What makes this structurally different is liquidity. These companies run regular tender processes, mark every six to twelve months, and have created a functioning secondary market for founders, employees, investors, and LPs alike. Garrett says holding one of these positions now resembles holding a public stock more than a traditional illiquid venture stake — and LPs in funds with meaningful exposure are actually asking to hold rather than distribute.

Early-stage M&A and the valuation trap

The $100–300 million tuck-in acquisition that used to work cleanly has largely disappeared. Garrett points to two causes. Regulatory pressure under the prior FTC posture made big tech — historically the main buyer — pull back from deals in that range. And founders who kept taking successive funding rounds at rising valuations priced themselves out of the acquisition market: a company that raised at a $50 million post-money Series A could be acquired for $150 million and make everyone whole; a company that raised $200 million cannot. For the tuck-in market to recover, Garrett argues, founders would have to start saying no to higher valuations earlier — and there is little sign of that happening.

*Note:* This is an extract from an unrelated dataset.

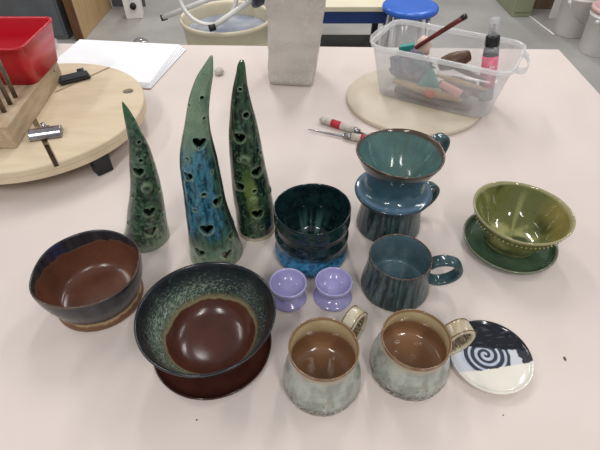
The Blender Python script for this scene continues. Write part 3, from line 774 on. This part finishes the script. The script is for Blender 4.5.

On capital wars, he acknowledges the inefficiency but stops short of condemning the dynamic. Competing companies burning parallel R&D and sales budgets on the same opportunity is wasteful, but it also reflects a level of entrepreneurial competition that most technology ecosystems outside the US simply don't have. The harder question — when founders are willing to merge rather than fight — remains largely unanswered. Founder mergers happen occasionally in cybersecurity and a handful of other categories, but they are still rare enough to be notable when they occur.